BLOG Alice Vernon

NWR Issue 110

Miss Hokusai

Miss Hokusai is a Japanese animation film directed by Keiichi Harra, based on the manga by Hinako Sugiura. It was screened at the Aberystwyth Arts Centre on 19 February. For several months I had been desperate to watch this film. Thanks to the Japan Foundation Touring Film Programme, I finally got to see it. Based on Hinako Sugiura’s historical manga Sarusuberi, published in the 1980s, Miss Hokusai is a dream-like glimpse into nineteenth-century Japanese art and culture. This film did not disappoint.

Directed by Keiichi Hara and first released in 2015, it follows the family members of Hokusai (1760– 1849), painter of the infamous ‘The Great Wave off Kanagawa’. While particular attention is given to his daughter and fellow artist O-Ei, a headstrong, witty young woman, no real sense of plot is maintained. The film works as more of a brief visit to Hokusai’s environment and the ways in which art affected and influenced his day-to-day experiences. Having said that, the slow decline of O-Ei’s blind and sickly little sister Onao is a thread to which the film frequently returns.

I could certainly see the manga format within the film; it is more a collection of shorter ‘episodes’ than a conventional linear narrative. Hara presents a selection of moments from a short time in O-Ei’s life, from her work habits to her relationships with her family and with the young men around her. Hokusai himself is a very minor character, only showing a degree of depth during Onao’s final illness.

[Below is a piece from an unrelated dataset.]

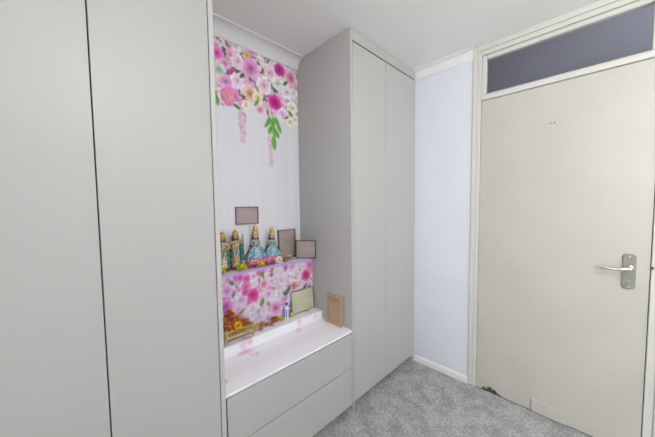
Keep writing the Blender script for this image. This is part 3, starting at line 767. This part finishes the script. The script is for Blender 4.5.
def gown_figurine(label, loc, rotz, s, skin_mat, gown_mat, over_mat, shawl_mat, lean):
    t = thing('figurine', label, 'figurine', loc, (0, 0, R(rotz)))
    t.scale = (s * .94, s * .90, s)
    obj('plinth', add_lathe(bmesh.new(), [(.040, 0), (.042, .004), (.038, .012)], 24, sy=.66), M['plinth'], t, 40, world=False)
    # frilled hem: two ruffled tiers
    bm = bmesh.new()
    for z0, r0, r1, n in ((.013, .0655, .0600, 15), (.030, .0640, .0560, 13)):
        add_lathe(bm, [(r1, z0 + .024), (r0 * .98, z0 + .010), (r0, z0), (r1, z0 + .004)], 90, sy=.66, wob=lambda i, a, tt, n=n: 1 + (.06 if i in (1, 2) else .01) * math.sin(a * n), cap=False)
    obj('hem_frill', bm, M['pink'], t, 50, world=False, label='magenta frilled hem')
    # flared skirt with pleats
    prof = [(.058, .044), (.0625, .052), (.0600, .066), (.052, .082), (.040, .098), (.027, .112), (.017, .121), (.014, .126)]
    obj('skirt', add_lathe(bmesh.new(), prof, 96, sy=.66, wob=lambda i, a, tt: 1 + .055 * (1 - tt) * math.sin(a * 16 + 1.2 * math.sin(a * 3)), cap=True), gown_mat, t, 50, world=False, label='flared blue satin skirt')
    # net apron panels over the skirt
    bm = bmesh.new()
    for a0 in (-90, -32, -148, 40, 140):
        rows = []
        for r, z, hw in ((.016, .122, 8), (.030, .112, 12), (.045, .096, 16), (.0585, .080, 18), (.0675, .064, 15), (.0690, .054, 8)):
            rows.append([bm.verts.new((r * math.cos(R(a0 + hw * q)), r * .68 * math.sin(R(a0 + hw * q)), z + .0015 * math.cos(q * 9))) for q in (-1, -.5, 0, .5, 1)])
        for a, b in zip(rows, rows[1:]):
            for k in range(4): bm.faces.new((a[k], a[k + 1], b[k + 1], b[k]))
    obj('overskirt', bm, over_mat, t, 60, world=False, label='pale cyan net panels')
    # body: torso, neck, head, arms as one mesh
    V = [(0, 0, .120), (0, 0, .134), (0, -.001, .150), (0, 0, .160), (0, 0, .168), (0, 0, .178)]
    Rr = [(.013, .010), (.012, .010), (.016, .011), (.010, .008), (.0062, .0062), (.008, .008)]
    E = [(0, 1), (1, 2), (2, 3), (3, 4), (4, 5)]
    for sd in (-1, 1):
        k = len(V)
        V += [(sd * .019, 0, .156), (sd * .030, -.004, .140), (sd * .024 + lean, -.022, .130), (sd * .012 + lean, -.034, .136), (sd * .007 + lean, -.039, .139)]
        Rr += [.0066, .0056, .0050, .0040, .0044]
        E += [(2, k), (k, k + 1), (k + 1, k + 2), (k + 2, k + 3), (k + 3, k + 4)]
    bm = skin_bm(V, E, Rr, 2)
    head_shape(bm, (0, -.001, .190), .0178)
    b_ = obj('body', bm, skin_mat, t, 80, world=False)
    face_parts(b_, (0, -.001, .190), .0178)
    bm = bmesh.new()                                                    # blouse
    add_lathe(bm, [(.0152, .118), (.0150, .130), (.0185, .146), (.0190, .155), (.0120, .163)], 24, sy=.82)
    for sd in (-1, 1): add_tube(bm, [(sd * .013, 0, .158), (sd * .021, -.001, .154), (sd * .0275, -.003, .144)], [.0085, .0090, .0080], 10)
    obj('blouse', bm, over_mat, t, 60, world=False)
    bm = bmesh.new()                                                    # bead garland
    for k in range(15):
        u = -1 + 2 * k / 14
        add_ball(bm, (u * .014, -.0185 - .006 * (1 - u * u), .160 - .030 * (1 - u * u)), .0028, u=8, v=6)
    obj('necklace', bm, M['gold'], t, 60, world=False)
    bm = bmesh.new()                                                    # hair falling down the back
    add_lathe(bm, [(.0180, .118), (.0270, .128), (.0290, .145), (.0250, .168), (.0215, .190), (.0150, .208)], 20, c=(0, .008, 0), sy=.62)
    obj('hair', bm, M['hair'], t, 60, world=False, label='long dark hair')
    bm = bmesh.new()                                                    # tall tiered crown
    add_lathe(bm, [(.0175, .200), (.0200, .203), (.0185, .211), (.0165, .216), (.0178, .221), (.0155, .227), (.0130, .231), (.0140, .236), (.0118, .242), (.0085, .247), (.0092, .251), (.0062, .256), (.0018, .261)], 20, sy=.9)
    for q in range(10):
        a = 2 * PI * q / 10; add_ball(bm, (.0195 * math.cos(a), .0178 * math.sin(a), .2060), .0036, u=6, v=5)
    obj('crown', bm, M['gold'], t, 50, world=False, label='tall gold pointed crown')
    bm = bmesh.new()                                                    # shawl from the shoulders out over the skirt
    for sd in (-1, 1):
        rows = []
        for k in range(9):
            u = k / 8
            cx = sd * (.018 + .048 * u ** 1.2); cz = .160 - .098 * u; cy = .012 - .010 * u
            hw = .007 + .011 * u
            rows.append([bm.verts.new((cx + .002 * math.sin(q * 5 + k), cy + q * hw + .014 * (1 - u), cz + .003 * math.cos(q * 6))) for q in (-1, -.4, .2, .8)])
        for a, b in zip(rows, rows[1:]):
            for k in range(3): bm.faces.new((a[k], a[k + 1], b[k + 1], b[k]))
    bmesh.ops.solidify(bm, geom=bm.faces[:], thickness=.0012)
    obj('shawl', bm, shawl_mat, t, 60, world=False)
    return t
gown_figurine('figurine in a blue gown with the taller gold crown, nearer the robed pair', (.871, .4585, ZS + .0005), -14, 1.0, M['skin'], M['blue'], M['palecyan'], M['navy'], 0)
gown_figurine('crowned figurine in a blue gown beside the brown picture', (.991, .4585, ZS + .0005), -14, .92, M['skin'], M['blue'], M['palecyan'], M['navy'], .004)

def robe_figurine(label, loc, rotz, s, raised, robe_mat, wrap_mat):
    t = thing('figurine', label, 'figurine', loc, (0, 0, R(rotz)))
    t.scale = (s, s, s)
    obj('plinth', box(-.034, .034, -.024, .024, 0, .018, bevel=.003, seg=2), M['plinth'], t, world=False, label='dark brown plinth')
    bm = bmesh.new()
    prof = [(.024, .018), (.0255, .024), (.023, .050), (.0205, .080), (.0190, .105), (.0200, .120)]
    add_lathe(bm, prof, 48, sy=.72, wob=lambda i, a, tt: 1 + .05 * (1 - tt * .7) * math.sin(a * 11))
    obj('robe', bm, robe_mat, t, 50, world=False, label='pleated gold and cream robe')
    V = [(0, 0, .112), (0, 0, .130), (0, 0, .150), (0, 0, .166), (0, 0, .176), (0, 0, .186)]
    Rr = [(.017, .013), (.017, .013), (.020, .013), (.012, .009), (.0066, .0066), (.008, .008)]
    E = [(i, i + 1) for i in range(5)]
    for sd in (-1, 1):
        k = len(V)
        if sd == 1 and raised:
            V += [(.023, 0, .162), (.036, -.006, .168), (.042, -.012, .190), (.043, -.013, .205), (.043, -.013, .214)]
        else:
            V += [(sd * .023, 0, .160), (sd * .034, -.004, .142), (sd * .030, -.018, .126), (sd * .020, -.028, .132), (sd * .013, -.033, .136)]
        Rr += [.0074, .0060, .0054, .0044, .0050]
        E += [(2, k), (k, k + 1), (k + 1, k + 2), (k + 2, k + 3), (k + 3, k + 4)]
    bm = skin_bm(V, E, Rr, 2)
    head_shape(bm, (0, -.001, .196), .0160)
    for sd in (-1, 1): obj('foot', add_ball(bmesh.new(), (sd * .010, -.021, .021), .006, .8, 1.5, .5, 10, 6), M['skin2'], t, 80, world=False)
    b_ = obj('body', bm, M['skin2'], t, 80, world=False)
    face_parts(b_, (0, -.001, .196), .0160)
    bm = bmesh.new()
    add_lathe(bm, [(.0170, .160), (.0210, .172), (.0205, .192), (.0185, .206), (.0110, .215)], 20, c=(0, .007, 0), sy=.66)
    obj('hair', bm, M['hair'], t, 60, world=False)
    bm = bmesh.new()                                                    # broad crown with leaf points
    add_lathe(bm, [(.0165, .205), (.0185, .208), (.0175, .214), (.0155, .220), (.0120, .227), (.0060, .232), (.0018, .238)], 20, sy=.92)
    for q in range(9):
        a = 2 * PI * q / 9
        add_ball(bm, (.0172 * math.cos(a), .0160 * math.sin(a), .217), .0042, .7, .7, 1.5, 6, 6)
    obj('crown', bm, M['gold'], t, 50, world=False, label='broad gold crown')
    bm = bmesh.new()                                                    # flower garland down the front
    for k in range(24):
        u = -1 + 2 * k / 23
        x = u * .017; z = .166 - .092 * (1 - u * u) ** .8
        add_ball(bm, (x, -.0225 - .004 * (1 - u * u), z), .0045, u=8, v=6)
    obj('garland', bm, M['peach'], t, 60, world=False, label='peach bead garland')
    bm = bmesh.new()                                                    # sash ends hanging at both sides
    for sd in (-1, 1):
        hi = sd == 1 and raised
        rows = []
        for k in range(12):
            u = k / 11
            cx = sd * ((.044 if hi else .030) - .004 * math.sin(u * 3)); cz = (.206 if hi else .168) - (.158 if hi else .135) * u
            hw = .006 + .008 * u
            rows.append([bm.verts.new((cx + q * hw * .7, .006 + q * .004 + .004 * math.sin(3 * q + 3 * u), cz + .003 * q)) for q in (-1, -.5, 0, .5, 1)])
        for a, b in zip(rows, rows[1:]):
            for k in range(4): bm.faces.new((a[k], a[k + 1], b[k + 1], b[k]))
    bmesh.ops.solidify(bm, geom=bm.faces[:], thickness=.0016)
    obj('sash', bm, wrap_mat, t, 60, world=False, label='teal satin sash hanging at both sides')
    bm = bmesh.new()                                                    # cape spread behind
    rows = []
    for k in range(12):
        u = k / 11; z = .170 - .148 * u; hw = .026 + .016 * math.sin(PI * min(1, u * 1.1) * .8)
        rows.append([bm.verts.new((q * hw, .021 - .006 * q * q + .0022 * math.cos(q * 14), z + .004 * math.cos(q * 7))) for q in [-1 + j / 8 for j in range(17)]])
    for a, b in zip(rows, rows[1:]):
        for k in range(16): bm.faces.new((a[k], a[k + 1], b[k + 1], b[k]))
    bmesh.ops.solidify(bm, geom=bm.faces[:], thickness=.0014)
    obj('cape', bm, wrap_mat, t, 60, world=False, label='teal cape spread behind the body')
    bm = bmesh.new()                                                    # short tunic
    add_lathe(bm, [(.0215, .112), (.0215, .130), (.0245, .148), (.0235, .160), (.0140, .171)], 28, sy=.74)
    for sd in (-1, 1):
        if not (sd == 1 and raised): add_tube(bm, [(sd * .015, 0, .165), (sd * .024, -.001, .160), (sd * .0315, -.003, .147)], [.0098, .0100, .0088], 10)
        else: add_tube(bm, [(.015, 0, .165), (.025, -.001, .163), (.034, -.005, .168)], [.0098, .0096, .0084], 10)
    obj('tunic', bm, M['goldcloth'], t, 60, world=False)
    bm = bmesh.new()                                                    # teal panel at the waist
    add_lathe(bm, [(.0225, .078), (.0235, .086), (.0218, .112), (.0205, .124)], 40, sy=.76, wob=lambda i, a, tt: 1 + .04 * math.sin(a * 9), cap=False)
    obj('waist_wrap', bm, wrap_mat, t, 60, world=False)
    return t
robe_figurine('robed figurine with lowered arms and teal sash at the end of the shelf', (.652, .447, ZS + .0005), -25, .98, False, M['cream'], M['teal'])
robe_figurine('robed figurine with one raised arm and teal sash', (.731, .447, ZS + .0005), -25, 1.0, True, M['goldcloth'], M['teal'])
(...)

The lack of solid plot did not lessen my enjoyment. I was utterly immersed in the world of nineteenth-century Edo (now Tokyo) as soon as the film started. In fact, having to focus on a narrative rather than smaller, transient moments might have distracted me from the best part of this film: its exploration into art. Miss Hokusai demonstrates the universal ways art can affect us. For me, one of its highlights is the moment O-Ei takes Onao to Edo Bridge. Onao’s head twitches in the direction of different sounds, from the creaking of the bridge to the rustle of a paper bag. Later in the film, Hokusai paints a guardian for Onao in her time of illness, and O-Ei guides Onao’s fingers delicately over her father’s brushstrokes.

I found the animation of the characters fairly simple. Scenery is where the movie excels, each backdrop like a painting in itself; detailed and vibrant. It buzzes with colour, drawing attention to everyday and overlooked objects. Before the film started, I heard someone make an apprehensive remark about its promised combination of 2-D and 3-D animation techniques. I’ve seen a few anime films incorporating this style, and more often than not it looks jarring and odd, so I was a little nervous as to how Hara would blend 3-D graphics into a nineteenth-century story. Like everything else, though, this turned out to show delicate and expert subtlety. It brought a fantastic fluidity, from the explosion of art works coming to life in the imagination to a particularly memorable scene in which O-Ei runs through the streets of Edo. It was a daring decision to bring modern and traditional art styles together, but it was carried out so seamlessly that the film is all the more vivid for it.

It was great to see such a turnout, too. The audience for the Kotatsu Anime Festival I attended in October last year was, at times, worryingly small. On the night, the audience took up over half the cinema. It is my hope that these film festivals encourage the cinema to show more anime films. Miss Hokusai proved a wonderful exploration into our relationship with art, and it complements the work promoted by the Arts Centre.

Alice Vernon is a blogger-in-residence at New Welsh Review, and a PhD candidate in Creative Writing at Aberystwyth University.